From September, 14th the SCA (Strong Customer Authentication) will be compulsory. What changes will it bring and how should businesses deal with them? 

Among the changes introduced by the Second Payment Services Directive (PSD2), those relating to security will undoubtedly have a special relevance and impact on the environment. Therefore, it is important to understand which the new requirements are, what impact will they have and how the different actors can adapt, before it comes into force on September 14th, to find opportunities beyond threats.

These security changes take the form of Strong Customer Authentication (SCA), which requires user authentication or identification through a minimum of two factors for actions involving access to an online payment account, the initiation of electronic payment transactions or any other operations where there may be a risk of fraud through a remote channel. These factors can be of three types: something the person knows (a password or PIN), something the person has (a card or mobile phone), or something the person is (a biometric element such as fingerprint or iris).

However, strong authentication does not apply in the case of anonymous prepaid card payments, payments previously authorised by the customer to a merchant (at which time there must be double authentication) and carried out later, Mail Order or Telephone Order transactions and “One Leg” transactions (originating in or destined for a country outside the European Union).

Within the cases in which the SCA is applied, there are different exemptions that allow the avoidance of authentication in online transactions for specific cases:

  • Low-value Payments made for an amount of less than €30 will be considered low value and may therefore be exempt from authentication. However, the SCA must be applied whenever there are 5 payments since the last time the user was authenticated, or when the sum of the value of the different payments made exceeds 100€.
  • Low-risk Performing a Transactional Risk Analysis (RTA) by the acquirer will allow exemption on a payment through Risk Based Authentication (RBA) when the established limits are complied:
    • A fraud level of 0.13% for transactions below €100.
    • A fraud level of 0.06% for transactions below €250.
    • A fraud level of 0.01% for transactions below €500.
  • This exemption may be applied to recurring payments, as long as they are for the same amount and directed to the same business. The first transaction must be authenticated as well as any modification on the amount, beneficiary, etc.
  • Whitelist (WL). Customers will be able to add their trusted merchants to a whitelist, which their bank or PSP must manage and update. To add, remove merchants, or make changes to this list, the user must authenticate. Once a merchant has been added to the list, this authentication can be avoided in subsequent operations.

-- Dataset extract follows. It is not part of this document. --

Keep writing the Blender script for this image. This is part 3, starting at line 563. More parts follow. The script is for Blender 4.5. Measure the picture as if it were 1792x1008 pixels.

These new security requirements will introduce changes over the shopping experience at the chechout. Businesses should therefore be prepared, on the one hand, to allow double authentication by generating the minimum friction for the user and, on the other hand, to try to make the maximum exemptions applicable. In this way they will be able to differentiate themselves through the user experience, while ensuring maximum security for their customers.

To achieve this, merchants need to integrate EMV 3-D Secure, a global standard that will help authenticate transactions and transmit information. The exchange of data between the merchant and the card issuer will facilitate risk-based authentication (RBA), reducing friction for the user, minimizing transactions that require user authentication and, ultimately, improving the consumer experience in the checkout process.

On the other hand, online stores will be able to notify their customers so that they can add the shop to the white list managed by their bank, so that after the SCA implementation deadline on September 14th, they will be ready and able to apply this exemption.

From Sipay Plus, a Spanish company specialized in payment solutions, they consider that “merchants must anticipate changes at the time of payment, supported by issuers, acquirers, brands and payment service providers (PSPs), who will play different roles in the process of innovation and adaptation to the new PSD2 regulations”.